Posts Tagged ‘hard drives’

Technical difficulties

Monday, October 13th, 2008 | Tech

I came to access the data partion of my hard drive yesterday and received a message informing me that my E: drive was not formatted and would I like to format it now?

Awwww, crap.

Having tried all the usual solutions I installed Partition Table Magic (having shelled out quite a bit for it) to fix everything. Which it didn’t. It did however mess with my partion table so that instead of booting off my main partition it now booted off the small media partition that you can use to play movies and such without booting up the full operating system.

So now I couldn’t get Windows to boot at all.

I downloaded GParted and booted into that with the LiveCD and managed to reset the flag so that it booted off the proper partition. But now the media center partition is visible for the first time and who knows what other damage has been done.

Still, I’ve got past the heart wrenching hours where I thought I was going to have to shell out for professional data recovery so things could be worse.

Installing a SATA hard drive

Saturday, July 22nd, 2006 | Life, Tech

SATA or Serial ATA is what most hard drives are moving towards these days. While the technical details differ them from the traditional IDE drives the main thing you need to know is that they have smaller cables and so are a lot less fiddly.
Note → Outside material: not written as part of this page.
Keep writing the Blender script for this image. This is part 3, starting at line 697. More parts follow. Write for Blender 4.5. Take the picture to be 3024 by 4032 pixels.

Other than the cable going to a different point though it’s much like installing an IDE hard drive. Once you’ve grounded yourself you want to slot the hard drive into a drive bay and screw it in place.

Secondly find a spare power cable running from the power unit and connect that to the back of the hard drive.

Finally you need to connect your SATA cable. SATA cables are small and thin with little flat connectors at the end. Connect one end to the bottom of your hard drive and the other end goes directly onto your motherboard. These vary in location depending on your motherboard so have a check around.

Once it’s in, put everything back together and boot your computer up. If the computer doesn’t recognise it you may need to get software from your hardware manufacturer to pick it up (though it should pick it up automatically).